§ Work to be completed:
Each line containing the word "Write" should be found and copied.

§ Provided information:
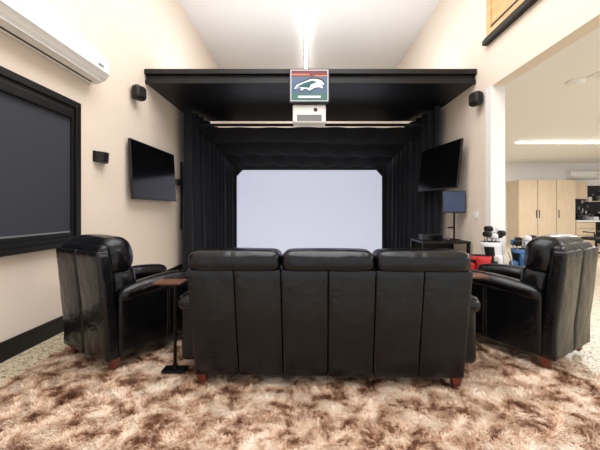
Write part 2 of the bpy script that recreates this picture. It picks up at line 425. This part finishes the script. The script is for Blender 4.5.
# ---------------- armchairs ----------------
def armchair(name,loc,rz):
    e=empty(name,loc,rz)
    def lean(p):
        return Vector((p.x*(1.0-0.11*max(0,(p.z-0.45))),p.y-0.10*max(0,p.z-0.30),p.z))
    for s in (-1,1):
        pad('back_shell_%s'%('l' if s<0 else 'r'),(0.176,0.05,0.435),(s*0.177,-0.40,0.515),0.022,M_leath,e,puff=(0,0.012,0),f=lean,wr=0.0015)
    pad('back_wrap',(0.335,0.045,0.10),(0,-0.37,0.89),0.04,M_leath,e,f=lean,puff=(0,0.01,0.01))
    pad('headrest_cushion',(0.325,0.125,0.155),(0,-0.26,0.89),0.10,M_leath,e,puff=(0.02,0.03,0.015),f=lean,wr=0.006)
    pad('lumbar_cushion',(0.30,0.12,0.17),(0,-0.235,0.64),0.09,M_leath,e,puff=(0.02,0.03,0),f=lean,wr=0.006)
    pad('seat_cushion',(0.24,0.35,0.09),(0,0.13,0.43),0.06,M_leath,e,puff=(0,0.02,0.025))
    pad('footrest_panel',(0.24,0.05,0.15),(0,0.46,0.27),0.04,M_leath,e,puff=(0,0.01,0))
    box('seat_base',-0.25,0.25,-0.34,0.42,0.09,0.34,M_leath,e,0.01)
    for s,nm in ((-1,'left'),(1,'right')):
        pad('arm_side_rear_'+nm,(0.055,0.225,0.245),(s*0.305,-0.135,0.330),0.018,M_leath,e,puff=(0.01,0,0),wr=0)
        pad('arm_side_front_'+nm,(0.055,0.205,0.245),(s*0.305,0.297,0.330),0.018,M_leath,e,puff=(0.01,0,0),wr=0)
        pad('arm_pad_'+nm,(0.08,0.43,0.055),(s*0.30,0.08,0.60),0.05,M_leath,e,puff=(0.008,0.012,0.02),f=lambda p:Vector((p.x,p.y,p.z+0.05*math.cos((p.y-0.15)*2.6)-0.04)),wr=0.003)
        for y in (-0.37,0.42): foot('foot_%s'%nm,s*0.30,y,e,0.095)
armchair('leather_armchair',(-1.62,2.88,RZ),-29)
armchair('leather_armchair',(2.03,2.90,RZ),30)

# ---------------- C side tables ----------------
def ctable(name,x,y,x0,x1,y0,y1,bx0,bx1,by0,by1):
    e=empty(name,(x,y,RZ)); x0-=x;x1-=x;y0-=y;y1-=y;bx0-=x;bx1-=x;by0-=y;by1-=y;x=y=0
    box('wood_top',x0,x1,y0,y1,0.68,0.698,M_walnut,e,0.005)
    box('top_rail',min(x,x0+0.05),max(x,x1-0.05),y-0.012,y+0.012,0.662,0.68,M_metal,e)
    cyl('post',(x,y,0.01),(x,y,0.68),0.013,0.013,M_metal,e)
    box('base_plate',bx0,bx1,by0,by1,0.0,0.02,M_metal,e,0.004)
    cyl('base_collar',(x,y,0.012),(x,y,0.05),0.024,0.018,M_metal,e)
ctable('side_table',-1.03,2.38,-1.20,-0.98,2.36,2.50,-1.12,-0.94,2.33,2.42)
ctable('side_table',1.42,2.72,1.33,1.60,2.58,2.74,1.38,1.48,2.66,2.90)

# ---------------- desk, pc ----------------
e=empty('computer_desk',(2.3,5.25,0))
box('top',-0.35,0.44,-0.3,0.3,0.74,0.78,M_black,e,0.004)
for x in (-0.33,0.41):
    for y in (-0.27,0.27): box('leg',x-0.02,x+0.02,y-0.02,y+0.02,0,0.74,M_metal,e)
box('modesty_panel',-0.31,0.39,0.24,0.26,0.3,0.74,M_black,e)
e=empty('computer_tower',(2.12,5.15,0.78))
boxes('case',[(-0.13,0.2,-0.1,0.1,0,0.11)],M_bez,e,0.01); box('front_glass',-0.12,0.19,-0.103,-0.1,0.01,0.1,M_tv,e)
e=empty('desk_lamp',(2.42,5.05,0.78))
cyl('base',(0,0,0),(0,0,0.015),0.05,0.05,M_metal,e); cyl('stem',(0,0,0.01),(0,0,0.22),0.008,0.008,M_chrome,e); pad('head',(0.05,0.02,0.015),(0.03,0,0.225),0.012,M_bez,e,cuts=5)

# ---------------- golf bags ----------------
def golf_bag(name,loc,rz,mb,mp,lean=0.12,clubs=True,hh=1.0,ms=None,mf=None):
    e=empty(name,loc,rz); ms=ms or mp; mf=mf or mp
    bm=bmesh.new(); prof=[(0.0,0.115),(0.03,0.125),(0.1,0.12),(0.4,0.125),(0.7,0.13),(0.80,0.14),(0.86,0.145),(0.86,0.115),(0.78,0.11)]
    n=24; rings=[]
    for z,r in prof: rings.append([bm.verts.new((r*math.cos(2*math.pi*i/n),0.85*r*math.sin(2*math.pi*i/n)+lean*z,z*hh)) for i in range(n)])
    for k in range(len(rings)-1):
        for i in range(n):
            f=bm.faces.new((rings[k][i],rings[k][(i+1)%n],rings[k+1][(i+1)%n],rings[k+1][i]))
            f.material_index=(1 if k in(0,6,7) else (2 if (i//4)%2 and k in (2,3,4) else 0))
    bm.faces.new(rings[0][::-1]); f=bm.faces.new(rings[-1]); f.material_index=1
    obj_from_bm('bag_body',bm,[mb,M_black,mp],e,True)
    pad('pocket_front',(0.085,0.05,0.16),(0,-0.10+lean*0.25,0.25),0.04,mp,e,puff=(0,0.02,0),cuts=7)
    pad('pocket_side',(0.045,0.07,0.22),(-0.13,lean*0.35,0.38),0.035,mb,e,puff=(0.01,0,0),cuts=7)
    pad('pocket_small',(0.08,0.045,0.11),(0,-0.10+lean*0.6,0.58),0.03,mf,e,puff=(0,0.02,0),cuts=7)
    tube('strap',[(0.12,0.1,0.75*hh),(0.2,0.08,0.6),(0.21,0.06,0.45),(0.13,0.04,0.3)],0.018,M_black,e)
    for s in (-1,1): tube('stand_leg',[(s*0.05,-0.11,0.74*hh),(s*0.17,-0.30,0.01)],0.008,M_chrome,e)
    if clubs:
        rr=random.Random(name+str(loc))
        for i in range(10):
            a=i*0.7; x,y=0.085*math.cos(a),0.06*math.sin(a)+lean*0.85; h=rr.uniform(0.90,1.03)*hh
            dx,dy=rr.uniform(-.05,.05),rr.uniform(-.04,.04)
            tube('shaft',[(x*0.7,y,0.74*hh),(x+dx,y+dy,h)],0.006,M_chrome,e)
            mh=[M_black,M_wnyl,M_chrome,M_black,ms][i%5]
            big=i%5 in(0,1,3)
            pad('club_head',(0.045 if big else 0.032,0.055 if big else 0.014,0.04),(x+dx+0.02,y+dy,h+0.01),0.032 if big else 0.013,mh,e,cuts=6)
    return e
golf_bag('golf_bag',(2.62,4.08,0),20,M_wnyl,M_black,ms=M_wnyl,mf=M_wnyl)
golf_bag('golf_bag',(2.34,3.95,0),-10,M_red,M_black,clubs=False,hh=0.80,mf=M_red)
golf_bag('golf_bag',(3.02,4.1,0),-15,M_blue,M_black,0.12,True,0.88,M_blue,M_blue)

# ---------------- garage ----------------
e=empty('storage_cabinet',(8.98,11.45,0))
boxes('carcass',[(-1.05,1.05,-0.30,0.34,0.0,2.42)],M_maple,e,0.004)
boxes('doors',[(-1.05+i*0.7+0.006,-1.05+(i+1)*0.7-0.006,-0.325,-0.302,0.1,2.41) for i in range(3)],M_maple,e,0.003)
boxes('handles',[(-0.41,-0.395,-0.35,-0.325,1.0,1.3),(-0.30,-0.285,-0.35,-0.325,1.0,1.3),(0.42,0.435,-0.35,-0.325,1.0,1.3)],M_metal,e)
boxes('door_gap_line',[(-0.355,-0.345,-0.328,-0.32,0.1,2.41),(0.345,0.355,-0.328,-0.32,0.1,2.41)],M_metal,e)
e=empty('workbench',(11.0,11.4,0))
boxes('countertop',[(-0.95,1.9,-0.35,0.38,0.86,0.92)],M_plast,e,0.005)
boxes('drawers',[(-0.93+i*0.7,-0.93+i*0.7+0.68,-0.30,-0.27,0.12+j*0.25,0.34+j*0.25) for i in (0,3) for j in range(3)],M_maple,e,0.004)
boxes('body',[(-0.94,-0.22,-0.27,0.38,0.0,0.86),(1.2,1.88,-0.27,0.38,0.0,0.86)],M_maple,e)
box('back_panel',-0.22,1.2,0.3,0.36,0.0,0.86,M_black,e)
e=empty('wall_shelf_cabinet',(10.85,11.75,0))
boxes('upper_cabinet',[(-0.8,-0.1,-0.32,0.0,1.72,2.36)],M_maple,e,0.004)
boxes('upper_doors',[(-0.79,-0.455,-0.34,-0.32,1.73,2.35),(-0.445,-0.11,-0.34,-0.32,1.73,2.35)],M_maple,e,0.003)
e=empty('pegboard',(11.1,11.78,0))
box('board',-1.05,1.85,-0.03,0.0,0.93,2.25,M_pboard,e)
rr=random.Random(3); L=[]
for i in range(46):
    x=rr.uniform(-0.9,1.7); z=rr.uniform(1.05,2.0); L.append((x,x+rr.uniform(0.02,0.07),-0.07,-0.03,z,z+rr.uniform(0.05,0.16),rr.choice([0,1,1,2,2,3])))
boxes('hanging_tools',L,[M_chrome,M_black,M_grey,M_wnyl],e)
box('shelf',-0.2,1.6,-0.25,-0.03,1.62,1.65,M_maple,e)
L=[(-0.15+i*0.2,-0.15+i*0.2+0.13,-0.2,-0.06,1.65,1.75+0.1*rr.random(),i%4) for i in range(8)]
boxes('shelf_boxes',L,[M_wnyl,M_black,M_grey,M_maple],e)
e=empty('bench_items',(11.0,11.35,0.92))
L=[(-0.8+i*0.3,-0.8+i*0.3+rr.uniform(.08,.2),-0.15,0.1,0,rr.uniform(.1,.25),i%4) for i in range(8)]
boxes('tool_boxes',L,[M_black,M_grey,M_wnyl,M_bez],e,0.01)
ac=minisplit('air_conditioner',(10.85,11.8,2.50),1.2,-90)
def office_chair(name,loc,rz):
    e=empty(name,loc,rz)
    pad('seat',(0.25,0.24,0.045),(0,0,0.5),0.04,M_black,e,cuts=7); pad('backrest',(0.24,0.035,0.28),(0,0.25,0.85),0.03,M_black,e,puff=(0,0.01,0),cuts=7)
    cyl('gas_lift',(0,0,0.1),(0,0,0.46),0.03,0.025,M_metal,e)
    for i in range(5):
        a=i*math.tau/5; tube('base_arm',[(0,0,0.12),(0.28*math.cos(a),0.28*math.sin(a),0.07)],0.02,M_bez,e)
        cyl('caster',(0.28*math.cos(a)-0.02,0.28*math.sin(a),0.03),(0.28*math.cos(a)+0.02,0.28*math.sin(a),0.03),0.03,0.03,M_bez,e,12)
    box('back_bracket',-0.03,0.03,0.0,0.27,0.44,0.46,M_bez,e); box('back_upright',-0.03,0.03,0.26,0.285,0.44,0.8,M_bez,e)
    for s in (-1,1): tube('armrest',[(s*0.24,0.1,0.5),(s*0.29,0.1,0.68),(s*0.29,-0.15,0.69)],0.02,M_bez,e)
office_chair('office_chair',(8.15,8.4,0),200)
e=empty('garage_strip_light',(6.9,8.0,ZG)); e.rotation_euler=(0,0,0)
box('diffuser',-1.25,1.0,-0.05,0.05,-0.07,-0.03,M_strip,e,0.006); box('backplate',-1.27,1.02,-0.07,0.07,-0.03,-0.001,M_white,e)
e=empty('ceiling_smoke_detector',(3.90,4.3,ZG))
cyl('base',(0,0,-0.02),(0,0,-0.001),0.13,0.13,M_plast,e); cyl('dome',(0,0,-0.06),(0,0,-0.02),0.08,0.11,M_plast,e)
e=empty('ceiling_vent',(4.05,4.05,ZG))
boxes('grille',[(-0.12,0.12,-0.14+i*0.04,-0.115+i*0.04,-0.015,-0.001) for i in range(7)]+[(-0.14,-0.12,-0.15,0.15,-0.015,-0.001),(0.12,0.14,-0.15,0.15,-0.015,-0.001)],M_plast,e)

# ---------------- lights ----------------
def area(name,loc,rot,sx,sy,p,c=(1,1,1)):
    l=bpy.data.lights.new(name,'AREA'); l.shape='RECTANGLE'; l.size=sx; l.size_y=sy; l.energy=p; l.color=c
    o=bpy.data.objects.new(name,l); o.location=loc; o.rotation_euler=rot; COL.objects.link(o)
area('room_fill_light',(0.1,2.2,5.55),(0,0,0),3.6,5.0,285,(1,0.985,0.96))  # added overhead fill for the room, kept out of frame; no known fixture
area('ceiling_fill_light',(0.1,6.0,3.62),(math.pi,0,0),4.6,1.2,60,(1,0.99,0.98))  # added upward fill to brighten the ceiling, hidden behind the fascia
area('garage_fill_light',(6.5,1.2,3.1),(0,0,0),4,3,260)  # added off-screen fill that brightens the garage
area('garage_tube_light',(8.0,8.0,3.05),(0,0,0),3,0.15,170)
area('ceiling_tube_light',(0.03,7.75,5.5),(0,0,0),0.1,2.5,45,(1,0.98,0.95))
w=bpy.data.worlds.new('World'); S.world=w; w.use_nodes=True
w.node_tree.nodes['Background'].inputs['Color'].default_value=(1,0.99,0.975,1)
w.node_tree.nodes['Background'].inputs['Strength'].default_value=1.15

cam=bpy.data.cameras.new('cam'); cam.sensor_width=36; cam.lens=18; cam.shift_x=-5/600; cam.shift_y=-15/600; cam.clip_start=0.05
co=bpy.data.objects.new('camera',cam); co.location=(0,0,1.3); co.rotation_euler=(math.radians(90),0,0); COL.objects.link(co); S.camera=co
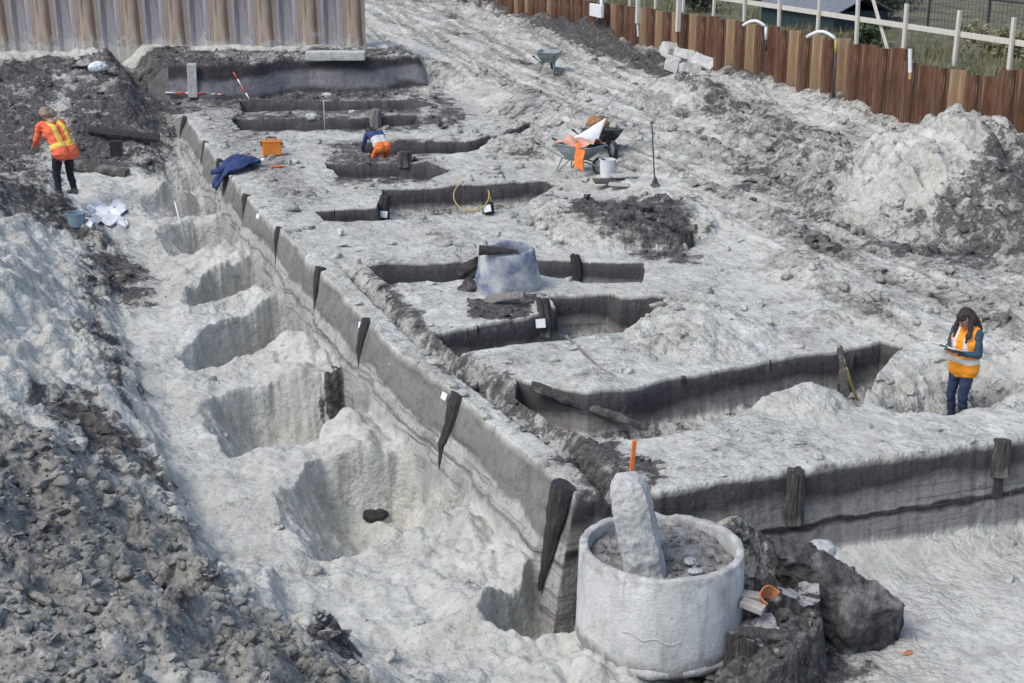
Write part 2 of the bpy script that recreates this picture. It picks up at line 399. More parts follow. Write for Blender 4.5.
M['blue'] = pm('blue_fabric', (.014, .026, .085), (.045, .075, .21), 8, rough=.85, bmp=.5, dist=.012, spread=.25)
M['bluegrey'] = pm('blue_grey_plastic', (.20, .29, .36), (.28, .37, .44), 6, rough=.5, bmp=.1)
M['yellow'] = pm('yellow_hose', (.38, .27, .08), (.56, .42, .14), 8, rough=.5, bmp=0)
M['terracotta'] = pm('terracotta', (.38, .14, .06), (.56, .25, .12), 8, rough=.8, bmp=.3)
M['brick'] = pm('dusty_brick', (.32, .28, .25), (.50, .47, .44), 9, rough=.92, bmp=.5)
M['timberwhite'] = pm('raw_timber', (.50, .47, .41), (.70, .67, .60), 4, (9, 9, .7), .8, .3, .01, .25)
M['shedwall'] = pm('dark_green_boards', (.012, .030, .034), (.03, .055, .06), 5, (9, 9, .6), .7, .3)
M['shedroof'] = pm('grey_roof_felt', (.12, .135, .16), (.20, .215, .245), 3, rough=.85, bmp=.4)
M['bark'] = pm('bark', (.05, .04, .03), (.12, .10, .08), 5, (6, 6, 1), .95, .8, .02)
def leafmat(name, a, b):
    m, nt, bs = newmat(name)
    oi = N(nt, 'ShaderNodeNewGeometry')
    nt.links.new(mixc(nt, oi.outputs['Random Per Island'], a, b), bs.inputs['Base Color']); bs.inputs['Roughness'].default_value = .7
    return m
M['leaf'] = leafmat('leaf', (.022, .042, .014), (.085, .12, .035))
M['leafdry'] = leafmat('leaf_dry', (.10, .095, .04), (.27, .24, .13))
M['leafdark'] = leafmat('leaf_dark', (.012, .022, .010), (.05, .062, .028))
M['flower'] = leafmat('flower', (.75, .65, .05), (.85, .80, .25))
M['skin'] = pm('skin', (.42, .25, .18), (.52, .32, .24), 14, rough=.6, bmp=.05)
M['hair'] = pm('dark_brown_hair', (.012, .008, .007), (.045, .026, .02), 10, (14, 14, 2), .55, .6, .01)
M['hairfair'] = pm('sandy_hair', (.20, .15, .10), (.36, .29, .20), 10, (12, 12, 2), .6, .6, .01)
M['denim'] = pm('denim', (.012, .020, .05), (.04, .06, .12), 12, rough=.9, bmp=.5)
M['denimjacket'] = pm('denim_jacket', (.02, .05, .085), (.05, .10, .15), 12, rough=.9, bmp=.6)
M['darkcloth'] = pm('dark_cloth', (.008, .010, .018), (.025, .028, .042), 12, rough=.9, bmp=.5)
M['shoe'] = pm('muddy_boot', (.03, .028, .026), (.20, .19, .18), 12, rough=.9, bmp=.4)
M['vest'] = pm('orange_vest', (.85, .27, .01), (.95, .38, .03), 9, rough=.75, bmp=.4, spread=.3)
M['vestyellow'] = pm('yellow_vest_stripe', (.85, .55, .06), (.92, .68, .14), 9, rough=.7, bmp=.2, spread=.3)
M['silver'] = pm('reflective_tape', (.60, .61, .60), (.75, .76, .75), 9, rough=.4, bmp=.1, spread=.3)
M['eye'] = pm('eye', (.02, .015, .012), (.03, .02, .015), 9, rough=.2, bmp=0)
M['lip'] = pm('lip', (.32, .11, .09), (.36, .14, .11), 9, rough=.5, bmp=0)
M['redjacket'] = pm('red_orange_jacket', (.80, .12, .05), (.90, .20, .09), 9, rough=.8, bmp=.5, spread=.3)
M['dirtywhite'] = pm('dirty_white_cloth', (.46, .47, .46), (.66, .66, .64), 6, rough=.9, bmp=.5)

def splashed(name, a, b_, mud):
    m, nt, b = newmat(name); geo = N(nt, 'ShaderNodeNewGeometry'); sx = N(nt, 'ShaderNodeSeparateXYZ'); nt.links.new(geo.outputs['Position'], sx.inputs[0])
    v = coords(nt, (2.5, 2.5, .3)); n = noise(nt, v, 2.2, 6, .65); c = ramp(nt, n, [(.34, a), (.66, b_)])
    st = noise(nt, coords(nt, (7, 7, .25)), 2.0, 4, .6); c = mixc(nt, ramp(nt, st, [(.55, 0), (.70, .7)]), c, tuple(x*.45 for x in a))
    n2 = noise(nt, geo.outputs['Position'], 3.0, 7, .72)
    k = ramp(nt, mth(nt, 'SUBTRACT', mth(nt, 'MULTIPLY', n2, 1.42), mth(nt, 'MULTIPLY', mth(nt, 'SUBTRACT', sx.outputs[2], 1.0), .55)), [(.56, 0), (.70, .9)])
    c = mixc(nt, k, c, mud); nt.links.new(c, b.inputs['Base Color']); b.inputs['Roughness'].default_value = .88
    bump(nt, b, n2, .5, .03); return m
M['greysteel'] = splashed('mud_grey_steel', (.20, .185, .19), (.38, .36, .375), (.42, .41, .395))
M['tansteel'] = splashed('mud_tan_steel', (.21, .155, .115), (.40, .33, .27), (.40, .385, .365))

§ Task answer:
Write part 2 of the bpy script that recreates this picture. It picks up at line 425. This part finishes the script. The script is for Blender 4.5.
Write part 2 of the bpy script that recreates this picture. It picks up at line 399. More parts follow. Write for Blender 4.5.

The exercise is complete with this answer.